Here’s the good news ladies and gentleman, here’s the good news – because I sued them, they couldn’t fire me. The moral to that is this – very shortly after that I went on to be one of their top performing brokers. They did get rid of that financial advisor. They did give me all the money back plus 18% interest because that is what interest rates were at that time in 1980. I was able to pay back everybody that leant me the money and the rest is history. What a move. You can applaud that. You should.

 

Graduates, graduates, what do I want you to take away from that story? I don’t tell you that story to impress you. I tell you that story to inspire you. I tell you that story so that you never ever forget to do what is right versus doing what is easy.
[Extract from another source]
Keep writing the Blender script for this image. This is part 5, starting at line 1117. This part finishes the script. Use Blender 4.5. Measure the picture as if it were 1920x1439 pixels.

So that you never ever forget when somebody says “no” to you that a “yes” is right around the corner. I tell you that story so that you understand that you are now living in the world of probabilities and possibilities, not impossibilities. You are to keep good company. You are to be respectful of yourselves. You are to go for anything and everything that you want. You are to give 100% to everything you do.

 

The hardest thing in life, the hardest thing in life is to jump a chasm into leaps. You are about to jump out of this University. You are about to jump into something over here, something over there. It doesn’t matter what you jump into. All I ask of you is to jump into it with 100% of every single thing that you have. You have the ability within you to create anything that you

want. Take it slow. Take the right path. Do what’s honest. And never ever forget you are a graduate of this great University – the University of Illinois. I thank you so very much and congratulations to all of you.